Speedy Gonzales

Speedy Gonzales

Fayette News

Just when I thought I might be losing my funny bone because of my self-induced isolation and not getting out much to seek or cause chaos, I left my home with my secure homemade mask (made of staples, rubber bands, and recommended canvas cloth, which I will gladly make for you for $.99), to get my car tag registered for this year. Outside, the courthouse was lined with people for the same reason. I was told I had a twenty minute wait.

Watching people walk up a ramp and in another door labeled VOTING, I figured I had time to vote. One of the outside helpers managing the lines overheard me say to Hubby that, while at the courthouse,  I could probably vote, too, and encouraged me with my wait time to go ahead. I did.

Showing my driver’s license identification verifying my likeness and proof of residence, I walked right in. Once inside, I again submitted all my proof of identify and was given my little green card to insert into the voting machine.

There were three machines operating instead of the normal six to provide the six feet of separation between voters. Inserting the card, I began voting. Easy peasy and I still had fourteen minutes before walking into the tag office.

I hadn’t experienced the print out ballot before. Is this new? Was it implemented because of possible voter fraud? Did it verify the voter with a print out? The printer whirred as I watched the piece of paper scroll out. When it was about three-fourths done, I started to manually pull the piece of paper out when it would not let me and rolled backwards into the machine. And there it stuck.

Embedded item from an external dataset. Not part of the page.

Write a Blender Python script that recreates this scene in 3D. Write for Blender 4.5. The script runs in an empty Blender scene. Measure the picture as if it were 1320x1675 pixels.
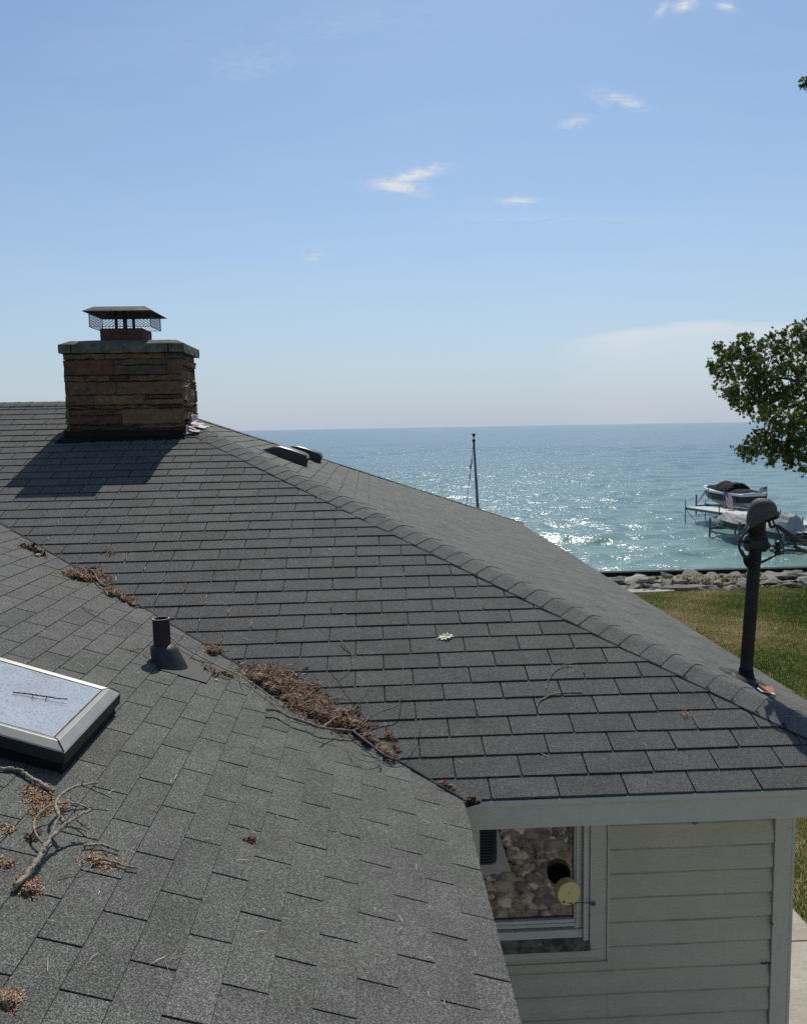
import bpy, math, random
import numpy as np
from mathutils import Vector, noise as mnoise
random.seed(7); RNG = np.random.default_rng(7)
R = math.radians
scene = bpy.context.scene
COL = scene.collection

# ------------------------------------------------------------------ camera
FPX = 1318.5; PITCH, ROLL, YAW = .1049, -.0174, .0427
def cam_axes():
    cy, sy = math.cos(YAW), math.sin(YAW)
    f = np.array([sy*math.cos(PITCH), cy*math.cos(PITCH), -math.sin(PITCH)])
    r = np.array([cy, -sy, 0.]); u = np.cross(r, f)
    return r*math.cos(ROLL)+u*math.sin(ROLL), -r*math.sin(ROLL)+u*math.cos(ROLL), f
CR, CU, CF = cam_axes()
cam = bpy.data.cameras.new('camera'); cam_o = bpy.data.objects.new('camera', cam); COL.objects.link(cam_o)
from mathutils import Matrix
M = Matrix(((CR[0], CU[0], -CF[0], 0), (CR[1], CU[1], -CF[1], 0), (CR[2], CU[2], -CF[2], 0), (0, 0, 0, 1)))
cam_o.matrix_world = M
cam.sensor_fit = 'HORIZONTAL'; cam.sensor_width = 36; cam.lens = 36*FPX/1320
cam.clip_start = .05; cam.clip_end = 20000
scene.camera = cam_o

# ------------------------------------------------------------------ sky + sun
SUN_EL, SUN_AZ = 53.2, 10.0          # degrees; azimuth from +Y towards +X
world = bpy.data.worlds.new('World'); scene.world = world; world.use_nodes = True
wn = world.node_tree.nodes; wl = world.node_tree.links; wn.clear()
w_out = wn.new('ShaderNodeOutputWorld'); w_bg = wn.new('ShaderNodeBackground')
sky = wn.new('ShaderNodeTexSky'); sky.sky_type = 'NISHITA'; sky.sun_disc = False
sky.sun_elevation = R(SUN_EL); sky.sun_rotation = R(SUN_AZ)
sky.air_density = 1.0; sky.dust_density = .6; sky.ozone_density = 2.0; sky.altitude = 180
w_bg.inputs['Strength'].default_value = .1
wl.new(w_bg.outputs[0], w_out.inputs[0])
sun = bpy.data.lights.new('sun', 'SUN'); sun.energy = 4.0; sun.angle = R(.5); sun.color = (1, .96, .88)
sun_o = bpy.data.objects.new('sun', sun); COL.objects.link(sun_o)
sd = Vector((math.sin(R(SUN_AZ))*math.cos(R(SUN_EL)), math.cos(R(SUN_AZ))*math.cos(R(SUN_EL)), math.sin(R(SUN_EL))))
sun_o.rotation_euler = sd.to_track_quat('Z', 'Y').to_euler(); sun_o.location = sd*60
vs = scene.view_settings; vs.view_transform = 'Standard'; vs.look = 'None'; vs.gamma = 1; vs.use_curve_mapping = False
vs.exposure = -0.05
scene.cycles.use_denoising = False      # keeps the glitter on the lake and the grain of the shingles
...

You know the joke, “How many people does it take to retrieve a piece of paper from a printer?” The answer? Three. Well, maybe four. There was a supervisor supervising. One assessed the situation. Another came with a key to unlock something or other on the printer. The last one was like an IT guy except he was knowledgeable about printers. However, he had to decipher another unused printer to make sure he was solving this problem correctly. It was a mess.

But after a while of watching one polls manager after another trying to retrieve the paper out of the machine because I had to have that paper identifying my vote before I left that room, it became comical to me. Not to them, mind you. I still had five minutes until I was allowed into the inner sanctum of the courthouse to stand in line again for the tag office.

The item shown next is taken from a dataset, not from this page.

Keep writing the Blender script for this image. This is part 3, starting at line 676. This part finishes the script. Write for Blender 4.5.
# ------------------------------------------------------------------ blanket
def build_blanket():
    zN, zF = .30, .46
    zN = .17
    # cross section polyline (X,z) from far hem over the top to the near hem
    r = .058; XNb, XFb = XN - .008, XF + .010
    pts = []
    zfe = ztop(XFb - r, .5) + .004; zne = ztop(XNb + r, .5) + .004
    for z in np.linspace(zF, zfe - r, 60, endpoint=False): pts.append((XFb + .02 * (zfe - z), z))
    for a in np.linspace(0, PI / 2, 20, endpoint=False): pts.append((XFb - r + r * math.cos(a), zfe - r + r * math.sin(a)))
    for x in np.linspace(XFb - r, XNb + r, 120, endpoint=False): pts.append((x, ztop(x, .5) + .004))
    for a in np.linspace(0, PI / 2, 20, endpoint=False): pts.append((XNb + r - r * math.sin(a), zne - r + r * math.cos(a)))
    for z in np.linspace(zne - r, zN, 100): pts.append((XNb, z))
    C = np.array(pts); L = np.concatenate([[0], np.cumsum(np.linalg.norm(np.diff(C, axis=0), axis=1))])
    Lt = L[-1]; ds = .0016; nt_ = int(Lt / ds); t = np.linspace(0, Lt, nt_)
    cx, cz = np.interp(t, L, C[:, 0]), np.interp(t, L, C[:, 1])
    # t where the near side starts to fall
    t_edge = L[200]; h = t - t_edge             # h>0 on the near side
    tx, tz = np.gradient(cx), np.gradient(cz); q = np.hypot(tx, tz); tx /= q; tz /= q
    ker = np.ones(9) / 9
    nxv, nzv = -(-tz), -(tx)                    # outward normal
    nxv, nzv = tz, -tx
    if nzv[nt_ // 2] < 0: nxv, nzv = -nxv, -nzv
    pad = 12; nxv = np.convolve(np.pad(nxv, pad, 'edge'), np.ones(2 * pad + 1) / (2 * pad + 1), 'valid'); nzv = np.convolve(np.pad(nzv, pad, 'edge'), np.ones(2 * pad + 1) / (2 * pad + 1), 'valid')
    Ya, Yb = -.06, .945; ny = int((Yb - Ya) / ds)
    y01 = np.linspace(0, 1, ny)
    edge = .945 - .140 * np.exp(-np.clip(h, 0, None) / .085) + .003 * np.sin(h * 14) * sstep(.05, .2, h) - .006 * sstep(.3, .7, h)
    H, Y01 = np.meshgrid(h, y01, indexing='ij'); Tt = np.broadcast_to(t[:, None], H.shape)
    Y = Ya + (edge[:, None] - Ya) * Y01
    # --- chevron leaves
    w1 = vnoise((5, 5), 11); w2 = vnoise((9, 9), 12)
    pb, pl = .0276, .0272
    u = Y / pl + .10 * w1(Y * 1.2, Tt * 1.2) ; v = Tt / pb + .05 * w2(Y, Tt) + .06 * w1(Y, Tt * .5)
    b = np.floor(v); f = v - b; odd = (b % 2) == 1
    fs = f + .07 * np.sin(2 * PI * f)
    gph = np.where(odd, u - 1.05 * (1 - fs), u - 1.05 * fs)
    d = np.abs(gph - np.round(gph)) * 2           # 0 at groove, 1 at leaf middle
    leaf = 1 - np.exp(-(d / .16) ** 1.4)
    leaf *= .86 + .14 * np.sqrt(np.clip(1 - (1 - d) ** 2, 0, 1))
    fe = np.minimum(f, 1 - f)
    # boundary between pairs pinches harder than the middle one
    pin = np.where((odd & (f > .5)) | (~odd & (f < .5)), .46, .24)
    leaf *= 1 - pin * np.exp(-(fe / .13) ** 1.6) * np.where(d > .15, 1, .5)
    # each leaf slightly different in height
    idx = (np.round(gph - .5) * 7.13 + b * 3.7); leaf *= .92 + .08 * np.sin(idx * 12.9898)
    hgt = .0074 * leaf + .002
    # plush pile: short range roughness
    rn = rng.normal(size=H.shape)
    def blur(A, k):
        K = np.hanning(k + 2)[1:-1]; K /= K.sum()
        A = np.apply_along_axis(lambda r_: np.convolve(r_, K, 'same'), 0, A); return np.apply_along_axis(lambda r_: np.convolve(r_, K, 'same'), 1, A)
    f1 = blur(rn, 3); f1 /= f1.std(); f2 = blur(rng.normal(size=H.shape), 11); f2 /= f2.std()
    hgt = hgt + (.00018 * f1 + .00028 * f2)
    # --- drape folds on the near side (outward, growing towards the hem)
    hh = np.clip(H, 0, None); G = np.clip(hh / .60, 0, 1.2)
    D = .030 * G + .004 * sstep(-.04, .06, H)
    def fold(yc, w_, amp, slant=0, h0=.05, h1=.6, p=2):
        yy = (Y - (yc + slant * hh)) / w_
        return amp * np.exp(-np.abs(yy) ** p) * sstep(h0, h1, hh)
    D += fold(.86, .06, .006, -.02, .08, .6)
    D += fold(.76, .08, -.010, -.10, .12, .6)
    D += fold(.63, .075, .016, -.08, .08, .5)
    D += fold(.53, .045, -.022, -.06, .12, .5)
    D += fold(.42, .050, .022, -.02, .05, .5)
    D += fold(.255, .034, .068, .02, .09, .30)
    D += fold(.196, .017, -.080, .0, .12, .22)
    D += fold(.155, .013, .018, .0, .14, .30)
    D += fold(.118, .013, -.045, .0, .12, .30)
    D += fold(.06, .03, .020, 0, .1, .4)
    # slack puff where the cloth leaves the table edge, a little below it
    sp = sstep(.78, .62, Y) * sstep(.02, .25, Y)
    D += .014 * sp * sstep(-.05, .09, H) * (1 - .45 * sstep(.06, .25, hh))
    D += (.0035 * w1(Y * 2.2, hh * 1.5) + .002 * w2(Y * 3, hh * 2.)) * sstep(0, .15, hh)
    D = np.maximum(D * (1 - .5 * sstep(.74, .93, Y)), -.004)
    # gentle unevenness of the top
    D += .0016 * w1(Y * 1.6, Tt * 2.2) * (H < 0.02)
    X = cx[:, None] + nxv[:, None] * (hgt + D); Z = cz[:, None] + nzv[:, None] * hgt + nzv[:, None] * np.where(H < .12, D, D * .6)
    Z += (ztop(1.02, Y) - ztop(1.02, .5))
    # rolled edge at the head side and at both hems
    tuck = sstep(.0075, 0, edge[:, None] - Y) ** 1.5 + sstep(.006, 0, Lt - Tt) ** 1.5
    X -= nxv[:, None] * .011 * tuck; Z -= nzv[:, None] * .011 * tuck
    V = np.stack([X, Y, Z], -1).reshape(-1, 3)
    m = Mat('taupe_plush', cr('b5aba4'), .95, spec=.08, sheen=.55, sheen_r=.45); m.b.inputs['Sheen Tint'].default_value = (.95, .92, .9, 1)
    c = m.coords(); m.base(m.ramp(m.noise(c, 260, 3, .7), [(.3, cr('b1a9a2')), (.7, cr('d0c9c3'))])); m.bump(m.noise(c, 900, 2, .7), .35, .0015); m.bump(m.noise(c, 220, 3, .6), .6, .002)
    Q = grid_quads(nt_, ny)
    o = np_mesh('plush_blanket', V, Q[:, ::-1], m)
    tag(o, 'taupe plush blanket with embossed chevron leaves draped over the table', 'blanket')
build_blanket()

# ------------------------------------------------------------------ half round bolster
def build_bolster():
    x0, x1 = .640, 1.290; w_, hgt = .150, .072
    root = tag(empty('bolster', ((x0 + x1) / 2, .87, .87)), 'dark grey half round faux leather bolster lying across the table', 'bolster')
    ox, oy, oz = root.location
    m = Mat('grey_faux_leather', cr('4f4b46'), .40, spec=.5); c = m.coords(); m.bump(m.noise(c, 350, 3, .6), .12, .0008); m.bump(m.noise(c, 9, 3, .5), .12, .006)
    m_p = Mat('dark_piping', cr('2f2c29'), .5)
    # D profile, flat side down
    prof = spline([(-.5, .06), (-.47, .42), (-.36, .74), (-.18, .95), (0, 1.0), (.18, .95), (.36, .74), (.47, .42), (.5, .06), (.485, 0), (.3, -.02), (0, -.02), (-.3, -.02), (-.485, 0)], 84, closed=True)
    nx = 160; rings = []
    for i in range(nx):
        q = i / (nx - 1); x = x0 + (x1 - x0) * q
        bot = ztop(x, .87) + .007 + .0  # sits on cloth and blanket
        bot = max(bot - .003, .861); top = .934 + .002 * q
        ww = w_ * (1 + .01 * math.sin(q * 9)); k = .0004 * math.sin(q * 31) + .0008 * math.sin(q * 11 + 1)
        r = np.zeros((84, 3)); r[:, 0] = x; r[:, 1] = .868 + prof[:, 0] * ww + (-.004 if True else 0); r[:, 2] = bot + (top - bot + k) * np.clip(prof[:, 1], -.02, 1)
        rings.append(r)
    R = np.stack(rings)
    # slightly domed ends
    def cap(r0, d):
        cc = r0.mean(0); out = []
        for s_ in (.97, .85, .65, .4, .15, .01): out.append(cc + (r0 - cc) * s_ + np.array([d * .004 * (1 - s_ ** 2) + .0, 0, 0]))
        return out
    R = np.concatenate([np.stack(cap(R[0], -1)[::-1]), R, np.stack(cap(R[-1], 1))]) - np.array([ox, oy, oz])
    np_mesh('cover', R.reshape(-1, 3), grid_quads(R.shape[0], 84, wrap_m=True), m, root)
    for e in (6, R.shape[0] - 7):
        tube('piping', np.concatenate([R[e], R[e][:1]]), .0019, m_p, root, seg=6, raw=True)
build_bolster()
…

Trying to find the humor in the situation like Erma Bombeck would when she was quoted as saying, “It you can’t make it better, laugh at it,” I repeated these words. They did not think it was funny. I heard one of the three involved mutter, “Why, me?” I then commented again about my mistake of pulling the paper ballot out of the machine too fast and said, “Surely someone else has done this before?” Nope. Well, in my opinion at least now they’ve had practice for future quick responders like me …but did they thank me?

Finally, as the problem was getting corrected with three minutes before they were going to allow me to enter the tag office I said, “Well, at least should you see me on the street, you can’t identify me as the culprit because I am wearing a mask.”

Eventually, all three retreated back inside another office from whence they came and the printer scrolled out the paper I was supposed to have before leaving. And guess what I had to do with it once it was in my hands? Throw it in a shredder!

But there is a silver lining: I made it to the tag office on time where they had to take my temperature before entering and so now I know all is well.